* [Stored data]

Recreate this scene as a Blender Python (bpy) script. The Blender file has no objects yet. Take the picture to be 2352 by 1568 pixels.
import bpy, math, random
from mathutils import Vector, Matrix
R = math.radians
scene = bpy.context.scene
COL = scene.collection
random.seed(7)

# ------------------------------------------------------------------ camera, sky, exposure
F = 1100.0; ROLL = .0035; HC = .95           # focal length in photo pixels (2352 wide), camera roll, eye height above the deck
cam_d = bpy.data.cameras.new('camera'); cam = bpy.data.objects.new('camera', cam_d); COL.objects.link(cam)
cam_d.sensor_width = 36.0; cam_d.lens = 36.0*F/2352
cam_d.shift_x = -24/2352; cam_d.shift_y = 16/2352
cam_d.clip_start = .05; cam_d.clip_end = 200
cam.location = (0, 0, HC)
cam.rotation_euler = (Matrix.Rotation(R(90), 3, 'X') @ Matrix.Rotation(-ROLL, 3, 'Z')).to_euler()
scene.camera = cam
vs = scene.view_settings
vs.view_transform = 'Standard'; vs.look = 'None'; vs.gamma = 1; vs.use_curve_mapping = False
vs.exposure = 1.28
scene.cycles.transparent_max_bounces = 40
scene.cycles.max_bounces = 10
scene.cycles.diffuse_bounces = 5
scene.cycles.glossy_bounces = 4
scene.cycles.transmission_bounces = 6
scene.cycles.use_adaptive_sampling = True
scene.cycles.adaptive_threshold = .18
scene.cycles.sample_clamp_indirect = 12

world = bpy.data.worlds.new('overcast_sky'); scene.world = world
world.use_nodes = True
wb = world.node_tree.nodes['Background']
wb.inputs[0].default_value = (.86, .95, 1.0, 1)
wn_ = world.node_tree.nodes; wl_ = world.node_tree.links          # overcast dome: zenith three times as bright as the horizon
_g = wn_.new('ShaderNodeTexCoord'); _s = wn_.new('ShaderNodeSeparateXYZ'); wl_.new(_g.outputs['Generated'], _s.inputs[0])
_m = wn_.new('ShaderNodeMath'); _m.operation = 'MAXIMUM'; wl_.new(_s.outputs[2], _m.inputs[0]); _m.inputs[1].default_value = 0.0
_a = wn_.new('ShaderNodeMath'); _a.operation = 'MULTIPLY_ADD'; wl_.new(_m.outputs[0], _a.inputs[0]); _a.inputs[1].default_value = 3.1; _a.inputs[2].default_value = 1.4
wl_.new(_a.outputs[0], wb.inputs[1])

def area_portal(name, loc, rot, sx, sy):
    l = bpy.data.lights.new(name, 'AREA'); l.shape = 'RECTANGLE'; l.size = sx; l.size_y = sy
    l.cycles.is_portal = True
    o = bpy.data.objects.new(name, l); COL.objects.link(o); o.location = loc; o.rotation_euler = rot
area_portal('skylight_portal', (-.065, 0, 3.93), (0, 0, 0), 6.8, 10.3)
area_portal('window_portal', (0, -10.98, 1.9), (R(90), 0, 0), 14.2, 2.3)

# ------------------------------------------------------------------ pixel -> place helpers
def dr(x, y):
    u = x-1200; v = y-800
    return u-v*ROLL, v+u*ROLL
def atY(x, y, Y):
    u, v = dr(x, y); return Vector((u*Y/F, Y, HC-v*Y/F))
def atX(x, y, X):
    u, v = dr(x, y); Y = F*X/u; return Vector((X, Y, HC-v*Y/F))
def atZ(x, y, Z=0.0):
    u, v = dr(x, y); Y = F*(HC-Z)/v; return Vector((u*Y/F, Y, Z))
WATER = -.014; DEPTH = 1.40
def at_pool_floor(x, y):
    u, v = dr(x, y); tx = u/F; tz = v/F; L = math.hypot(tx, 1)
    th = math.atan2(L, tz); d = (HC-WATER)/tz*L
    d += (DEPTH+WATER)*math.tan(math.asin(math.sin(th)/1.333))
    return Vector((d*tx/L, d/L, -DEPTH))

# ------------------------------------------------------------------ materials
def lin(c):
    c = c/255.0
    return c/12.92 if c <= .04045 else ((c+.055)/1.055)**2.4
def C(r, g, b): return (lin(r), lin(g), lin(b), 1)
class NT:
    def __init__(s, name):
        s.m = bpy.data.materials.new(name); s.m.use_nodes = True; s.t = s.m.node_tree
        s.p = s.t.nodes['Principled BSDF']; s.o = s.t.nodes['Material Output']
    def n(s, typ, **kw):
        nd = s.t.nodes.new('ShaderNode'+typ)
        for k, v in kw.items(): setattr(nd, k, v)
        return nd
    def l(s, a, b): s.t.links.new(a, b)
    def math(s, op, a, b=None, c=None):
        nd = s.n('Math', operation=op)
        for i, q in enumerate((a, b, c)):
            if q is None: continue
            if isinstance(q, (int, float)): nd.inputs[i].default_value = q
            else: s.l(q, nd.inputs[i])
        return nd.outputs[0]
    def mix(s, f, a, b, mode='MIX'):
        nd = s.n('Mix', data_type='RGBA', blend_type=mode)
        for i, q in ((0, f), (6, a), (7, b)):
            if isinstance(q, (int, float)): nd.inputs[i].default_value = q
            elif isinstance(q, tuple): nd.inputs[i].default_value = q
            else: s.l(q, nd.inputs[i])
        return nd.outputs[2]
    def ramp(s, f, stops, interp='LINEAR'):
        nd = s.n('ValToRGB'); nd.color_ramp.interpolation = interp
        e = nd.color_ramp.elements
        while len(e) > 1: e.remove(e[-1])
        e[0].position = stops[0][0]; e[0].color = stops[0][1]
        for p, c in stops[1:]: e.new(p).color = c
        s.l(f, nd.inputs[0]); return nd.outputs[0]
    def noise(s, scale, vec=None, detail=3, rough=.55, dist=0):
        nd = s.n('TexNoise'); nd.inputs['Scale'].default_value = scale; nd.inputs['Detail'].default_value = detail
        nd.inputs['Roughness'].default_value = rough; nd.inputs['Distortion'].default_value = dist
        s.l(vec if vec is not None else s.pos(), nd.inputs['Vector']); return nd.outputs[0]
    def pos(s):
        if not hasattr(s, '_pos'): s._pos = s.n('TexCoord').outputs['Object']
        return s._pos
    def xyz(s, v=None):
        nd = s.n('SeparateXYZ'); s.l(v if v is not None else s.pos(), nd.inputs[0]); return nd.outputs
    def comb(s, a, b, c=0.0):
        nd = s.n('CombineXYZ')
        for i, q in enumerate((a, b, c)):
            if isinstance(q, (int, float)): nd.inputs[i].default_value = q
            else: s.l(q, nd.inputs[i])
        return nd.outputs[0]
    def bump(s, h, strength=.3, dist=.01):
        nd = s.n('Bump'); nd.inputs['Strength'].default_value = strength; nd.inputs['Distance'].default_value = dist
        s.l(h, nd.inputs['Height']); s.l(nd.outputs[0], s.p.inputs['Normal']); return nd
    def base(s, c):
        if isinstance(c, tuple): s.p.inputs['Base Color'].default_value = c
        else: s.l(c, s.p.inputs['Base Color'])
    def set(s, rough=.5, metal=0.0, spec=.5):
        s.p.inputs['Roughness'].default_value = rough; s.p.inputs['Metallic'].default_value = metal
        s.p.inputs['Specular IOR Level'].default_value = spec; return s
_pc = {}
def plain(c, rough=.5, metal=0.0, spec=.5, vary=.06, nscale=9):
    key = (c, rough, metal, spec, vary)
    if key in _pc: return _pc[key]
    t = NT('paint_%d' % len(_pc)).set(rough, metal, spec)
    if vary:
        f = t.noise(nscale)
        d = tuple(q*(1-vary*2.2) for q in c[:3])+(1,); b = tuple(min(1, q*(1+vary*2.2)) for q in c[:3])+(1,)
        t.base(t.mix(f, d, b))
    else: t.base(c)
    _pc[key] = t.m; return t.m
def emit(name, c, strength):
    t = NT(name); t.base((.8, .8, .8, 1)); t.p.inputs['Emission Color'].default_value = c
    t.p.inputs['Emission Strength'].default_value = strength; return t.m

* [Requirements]
Copy all of the data exactly.

* [Complete response]
Recreate this scene as a Blender Python (bpy) script. The Blender file has no objects yet. Take the picture to be 2352 by 1568 pixels.
import bpy, math, random
from mathutils import Vector, Matrix
R = math.radians
scene = bpy.context.scene
COL = scene.collection
random.seed(7)

# ------------------------------------------------------------------ camera, sky, exposure
F = 1100.0; ROLL = .0035; HC = .95           # focal length in photo pixels (2352 wide), camera roll, eye height above the deck
cam_d = bpy.data.cameras.new('camera'); cam = bpy.data.objects.new('camera', cam_d); COL.objects.link(cam)
cam_d.sensor_width = 36.0; cam_d.lens = 36.0*F/2352
cam_d.shift_x = -24/2352; cam_d.shift_y = 16/2352
cam_d.clip_start = .05; cam_d.clip_end = 200
cam.location = (0, 0, HC)
cam.rotation_euler = (Matrix.Rotation(R(90), 3, 'X') @ Matrix.Rotation(-ROLL, 3, 'Z')).to_euler()
scene.camera = cam
vs = scene.view_settings
vs.view_transform = 'Standard'; vs.look = 'None'; vs.gamma = 1; vs.use_curve_mapping = False
vs.exposure = 1.28
scene.cycles.transparent_max_bounces = 40
scene.cycles.max_bounces = 10
scene.cycles.diffuse_bounces = 5
scene.cycles.glossy_bounces = 4
scene.cycles.transmission_bounces = 6
scene.cycles.use_adaptive_sampling = True
scene.cycles.adaptive_threshold = .18
scene.cycles.sample_clamp_indirect = 12

world = bpy.data.worlds.new('overcast_sky'); scene.world = world
world.use_nodes = True
wb = world.node_tree.nodes['Background']
wb.inputs[0].default_value = (.86, .95, 1.0, 1)
wn_ = world.node_tree.nodes; wl_ = world.node_tree.links          # overcast dome: zenith three times as bright as the horizon
_g = wn_.new('ShaderNodeTexCoord'); _s = wn_.new('ShaderNodeSeparateXYZ'); wl_.new(_g.outputs['Generated'], _s.inputs[0])
_m = wn_.new('ShaderNodeMath'); _m.operation = 'MAXIMUM'; wl_.new(_s.outputs[2], _m.inputs[0]); _m.inputs[1].default_value = 0.0
_a = wn_.new('ShaderNodeMath'); _a.operation = 'MULTIPLY_ADD'; wl_.new(_m.outputs[0], _a.inputs[0]); _a.inputs[1].default_value = 3.1; _a.inputs[2].default_value = 1.4
wl_.new(_a.outputs[0], wb.inputs[1])

def area_portal(name, loc, rot, sx, sy):
    l = bpy.data.lights.new(name, 'AREA'); l.shape = 'RECTANGLE'; l.size = sx; l.size_y = sy
    l.cycles.is_portal = True
    o = bpy.data.objects.new(name, l); COL.objects.link(o); o.location = loc; o.rotation_euler = rot
area_portal('skylight_portal', (-.065, 0, 3.93), (0, 0, 0), 6.8, 10.3)
area_portal('window_portal', (0, -10.98, 1.9), (R(90), 0, 0), 14.2, 2.3)

# ------------------------------------------------------------------ pixel -> place helpers
def dr(x, y):
    u = x-1200; v = y-800
    return u-v*ROLL, v+u*ROLL
def atY(x, y, Y):
    u, v = dr(x, y); return Vector((u*Y/F, Y, HC-v*Y/F))
def atX(x, y, X):
    u, v = dr(x, y); Y = F*X/u; return Vector((X, Y, HC-v*Y/F))
def atZ(x, y, Z=0.0):
    u, v = dr(x, y); Y = F*(HC-Z)/v; return Vector((u*Y/F, Y, Z))
WATER = -.014; DEPTH = 1.40
def at_pool_floor(x, y):
    u, v = dr(x, y); tx = u/F; tz = v/F; L = math.hypot(tx, 1)
    th = math.atan2(L, tz); d = (HC-WATER)/tz*L
    d += (DEPTH+WATER)*math.tan(math.asin(math.sin(th)/1.333))
    return Vector((d*tx/L, d/L, -DEPTH))

# ------------------------------------------------------------------ materials
def lin(c):
    c = c/255.0
    return c/12.92 if c <= .04045 else ((c+.055)/1.055)**2.4
def C(r, g, b): return (lin(r), lin(g), lin(b), 1)
class NT:
    def __init__(s, name):
        s.m = bpy.data.materials.new(name); s.m.use_nodes = True; s.t = s.m.node_tree
        s.p = s.t.nodes['Principled BSDF']; s.o = s.t.nodes['Material Output']
    def n(s, typ, **kw):
        nd = s.t.nodes.new('ShaderNode'+typ)
        for k, v in kw.items(): setattr(nd, k, v)
        return nd
    def l(s, a, b): s.t.links.new(a, b)
    def math(s, op, a, b=None, c=None):
        nd = s.n('Math', operation=op)
        for i, q in enumerate((a, b, c)):
            if q is None: continue
            if isinstance(q, (int, float)): nd.inputs[i].default_value = q
            else: s.l(q, nd.inputs[i])
        return nd.outputs[0]
    def mix(s, f, a, b, mode='MIX'):
        nd = s.n('Mix', data_type='RGBA', blend_type=mode)
        for i, q in ((0, f), (6, a), (7, b)):
            if isinstance(q, (int, float)): nd.inputs[i].default_value = q
            elif isinstance(q, tuple): nd.inputs[i].default_value = q
            else: s.l(q, nd.inputs[i])
        return nd.outputs[2]
    def ramp(s, f, stops, interp='LINEAR'):
        nd = s.n('ValToRGB'); nd.color_ramp.interpolation = interp
        e = nd.color_ramp.elements
        while len(e) > 1: e.remove(e[-1])
        e[0].position = stops[0][0]; e[0].color = stops[0][1]
        for p, c in stops[1:]: e.new(p).color = c
        s.l(f, nd.inputs[0]); return nd.outputs[0]
    def noise(s, scale, vec=None, detail=3, rough=.55, dist=0):
        nd = s.n('TexNoise'); nd.inputs['Scale'].default_value = scale; nd.inputs['Detail'].default_value = detail
        nd.inputs['Roughness'].default_value = rough; nd.inputs['Distortion'].default_value = dist
        s.l(vec if vec is not None else s.pos(), nd.inputs['Vector']); return nd.outputs[0]
    def pos(s):
        if not hasattr(s, '_pos'): s._pos = s.n('TexCoord').outputs['Object']
        return s._pos
    def xyz(s, v=None):
        nd = s.n('SeparateXYZ'); s.l(v if v is not None else s.pos(), nd.inputs[0]); return nd.outputs
    def comb(s, a, b, c=0.0):
        nd = s.n('CombineXYZ')
        for i, q in enumerate((a, b, c)):
            if isinstance(q, (int, float)): nd.inputs[i].default_value = q
            else: s.l(q, nd.inputs[i])
        return nd.outputs[0]
    def bump(s, h, strength=.3, dist=.01):
        nd = s.n('Bump'); nd.inputs['Strength'].default_value = strength; nd.inputs['Distance'].default_value = dist
        s.l(h, nd.inputs['Height']); s.l(nd.outputs[0], s.p.inputs['Normal']); return nd
    def base(s, c):
        if isinstance(c, tuple): s.p.inputs['Base Color'].default_value = c
        else: s.l(c, s.p.inputs['Base Color'])
    def set(s, rough=.5, metal=0.0, spec=.5):
        s.p.inputs['Roughness'].default_value = rough; s.p.inputs['Metallic'].default_value = metal
        s.p.inputs['Specular IOR Level'].default_value = spec; return s
_pc = {}
def plain(c, rough=.5, metal=0.0, spec=.5, vary=.06, nscale=9):
    key = (c, rough, metal, spec, vary)
    if key in _pc: return _pc[key]
    t = NT('paint_%d' % len(_pc)).set(rough, metal, spec)
    if vary:
        f = t.noise(nscale)
        d = tuple(q*(1-vary*2.2) for q in c[:3])+(1,); b = tuple(min(1, q*(1+vary*2.2)) for q in c[:3])+(1,)
        t.base(t.mix(f, d, b))
    else: t.base(c)
    _pc[key] = t.m; return t.m
def emit(name, c, strength):
    t = NT(name); t.base((.8, .8, .8, 1)); t.p.inputs['Emission Color'].default_value = c
    t.p.inputs['Emission Strength'].default_value = strength; return t.m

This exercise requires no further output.